Law firm Kirkland & Ellis brought multibillion-dollar cases to David R. Jones’s court, aided by a local attorney who lived with the judge; ‘Why did no one look into it?’
Texas proving once again it’s primary concern is graft, grift and backroom dealings that grind justice into dust.
An unsigned, one-page bombshell of a letter made the rounds at Kirkland & Ellis, the world’s largest law firm by revenue. It threatened havoc for the firm and others that did business before the most powerful bankruptcy judge in the U.S.
The letter alleged that U.S. Bankruptcy Judge David R. Jones, chief of the bankruptcy court in Houston, was in a romantic relationship with Elizabeth Freeman, a Texas attorney who as Kirkland’s co-counsel helped the firm shepherd multibillion-dollar cases in Jones’s courtroom.

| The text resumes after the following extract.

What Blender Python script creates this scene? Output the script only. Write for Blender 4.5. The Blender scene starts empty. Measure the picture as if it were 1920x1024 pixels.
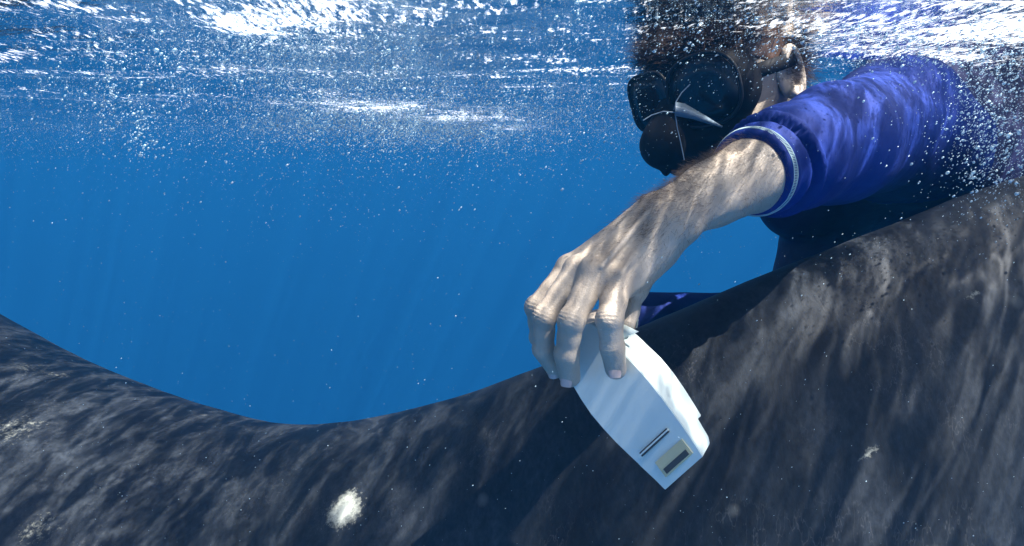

The anonymous letter first went to Michael Van Deelen, a former high-school math teacher with a history of filing lawsuits against people he believed had wronged him. He was angry over a bankruptcy plan from Kirkland—approved by Jones—that wiped out Van Deelen’s $146,541 investment in an oil-and-gas drilling company that had gone bust.
Van Deelen tried to submit the letter to court in his effort to disqualify Jones from the bankruptcy case involving his lost investment. In a court hearing, a Kirkland partner argued that the letter was unsubstantiated and moved to exclude it as evidence. U.S. Bankruptcy Judge Marvin Isgur, Jones’s former law partner and a court colleague, sided with Kirkland. He denied Van Deelen’s request. Jones later signed an order to permanently seal the letter from public view.